▸ **Given problem**:
Can you pull out each line of the data below that includes the word "scene"?

▸ **Supplied data**:
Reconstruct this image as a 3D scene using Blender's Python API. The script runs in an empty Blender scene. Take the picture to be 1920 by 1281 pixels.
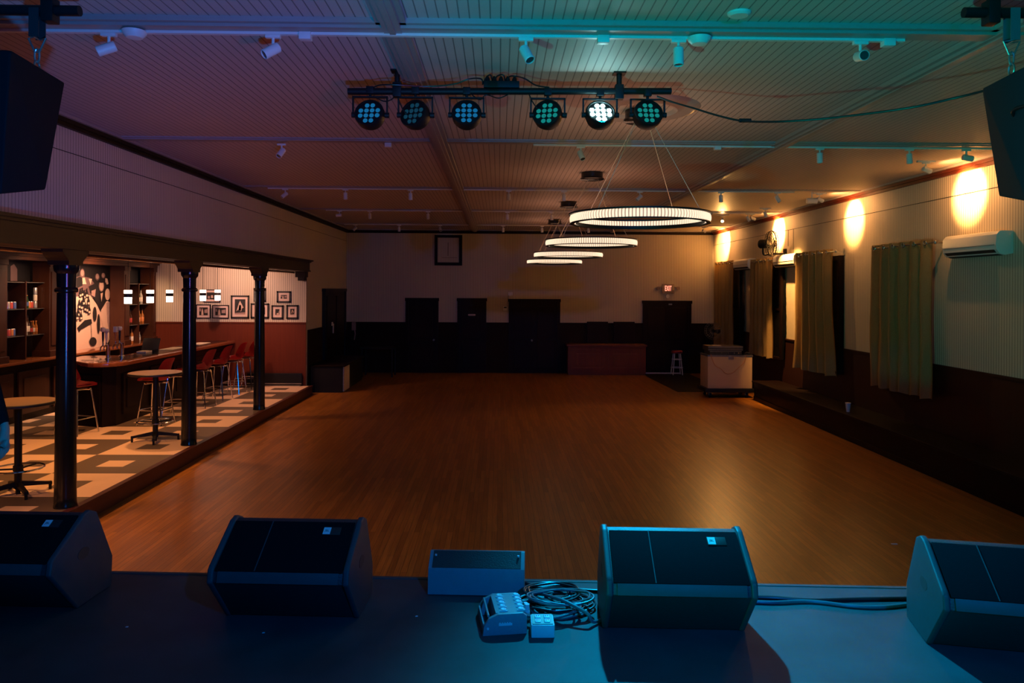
import bpy, bmesh, math, random
from mathutils import Vector, Matrix, Euler
random.seed(7)
PI = math.pi
COL = bpy.context.scene.collection
# ------------------------------------------------------------------ camera
F = 1400.0; YAW = 25/1400; ROLL = math.radians(0.3); CZ = 2.5
def at(px, py, X=None, Y=None, Z=None):
    """sight line of the camera through a photo point, met with a plane of the room"""
    u = px-960; v = 543-py
    c, s = math.cos(ROLL), math.sin(ROLL)
    u, v = u*c-v*s, u*s+v*c
    a = u*math.cos(YAW)+F*math.sin(YAW); b = -u*math.sin(YAW)+F*math.cos(YAW)
    t = X/a if X is not None else Y/b if Y is not None else (Z-CZ)/v
    return Vector((a*t, b*t, CZ+v*t))
cd = bpy.data.cameras.new('camera'); cam = bpy.data.objects.new('camera', cd); COL.objects.link(cam)
cd.sensor_width = 36; cd.lens = F/1920*36; cd.shift_y = -97.5/1920; cd.clip_start = .05
cam.matrix_world = Matrix.Translation((0, 0, CZ)) @ Matrix.Rotation(-YAW, 4, 'Z') @ Matrix.Rotation(PI/2, 4, 'X') @ Matrix.Rotation(ROLL, 4, 'Z')
bpy.context.scene.camera = cam

# ------------------------------------------------------------------ materials
def new_mat(name):
    m = bpy.data.materials.new(name); m.use_nodes = True
    return m, m.node_tree.nodes, m.node_tree.links, m.node_tree.nodes['Principled BSDF']
def mat(name, col, rough=.5, metal=0., var=.12, scale=18, emit=None, es=1., bump=0., trans=0., spec=.5, coat=0.):
    m, N, L, b = new_mat(name)
    tc = N.new('ShaderNodeTexCoord'); nz = N.new('ShaderNodeTexNoise'); nz.inputs['Scale'].default_value = scale; nz.inputs['Detail'].default_value = 4
    L.new(tc.outputs['Object'], nz.inputs['Vector'])
    mx = N.new('ShaderNodeMix'); mx.data_type = 'RGBA'
    mx.inputs['A'].default_value = (*[c*(1-var) for c in col], 1); mx.inputs['B'].default_value = (*[min(1, c*(1+var)) for c in col], 1)
    L.new(nz.outputs['Fac'], mx.inputs['Factor']); L.new(mx.outputs['Result'], b.inputs['Base Color'])
    b.inputs['Roughness'].default_value = rough; b.inputs['Metallic'].default_value = metal
    b.inputs['Specular IOR Level'].default_value = spec; b.inputs['Coat Weight'].default_value = coat
    if trans: b.inputs['Transmission Weight'].default_value = trans
    if emit: b.inputs['Emission Color'].default_value = (*emit, 1); b.inputs['Emission Strength'].default_value = es
    if bump:
        bp = N.new('ShaderNodeBump'); bp.inputs['Strength'].default_value = bump; bp.inputs['Distance'].default_value = .01
        L.new(nz.outputs['Fac'], bp.inputs['Height']); L.new(bp.outputs['Normal'], b.inputs['Normal'])
    return m
def bead_mat(name, col, axis, pitch, groove=.14, dark=.55, rough=.6):
    m, N, L, b = new_mat(name)
    tc = N.new('ShaderNodeTexCoord'); sp = N.new('ShaderNodeSeparateXYZ'); L.new(tc.outputs['Object'], sp.inputs[0])
    d = N.new('ShaderNodeMath'); d.operation = 'DIVIDE'; d.inputs[1].default_value = pitch; L.new(sp.outputs[axis], d.inputs[0])
    fr = N.new('ShaderNodeMath'); fr.operation = 'FRACT'; L.new(d.outputs[0], fr.inputs[0])
    lt = N.new('ShaderNodeMath'); lt.operation = 'LESS_THAN'; lt.inputs[1].default_value = groove; L.new(fr.outputs[0], lt.inputs[0])
    nz = N.new('ShaderNodeTexNoise'); nz.inputs['Scale'].default_value = .8; nz.inputs['Detail'].default_value = 5; L.new(tc.outputs['Object'], nz.inputs['Vector'])
    mx = N.new('ShaderNodeMix'); mx.data_type = 'RGBA'
    mx.inputs['A'].default_value = (*[c*.88 for c in col], 1); mx.inputs['B'].default_value = (*[min(1, c*1.1) for c in col], 1); L.new(nz.outputs['Fac'], mx.inputs['Factor'])
    m2 = N.new('ShaderNodeMix'); m2.data_type = 'RGBA'; L.new(mx.outputs['Result'], m2.inputs['A']); m2.inputs['B'].default_value = (*[c*dark for c in col], 1)
    L.new(lt.outputs[0], m2.inputs['Factor']); L.new(m2.outputs['Result'], b.inputs['Base Color'])
    iv = N.new('ShaderNodeMath'); iv.operation = 'SUBTRACT'; iv.inputs[0].default_value = 1; L.new(lt.outputs[0], iv.inputs[1])
    bp = N.new('ShaderNodeBump'); bp.inputs['Strength'].default_value = .5; bp.inputs['Distance'].default_value = .004
    L.new(iv.outputs[0], bp.inputs['Height']); L.new(bp.outputs['Normal'], b.inputs['Normal'])
    b.inputs['Roughness'].default_value = rough
    return m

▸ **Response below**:
Reconstruct this image as a 3D scene using Blender's Python API. The script runs in an empty Blender scene. Take the picture to be 1920 by 1281 pixels.
COL = bpy.context.scene.collection
bpy.context.scene.camera = cam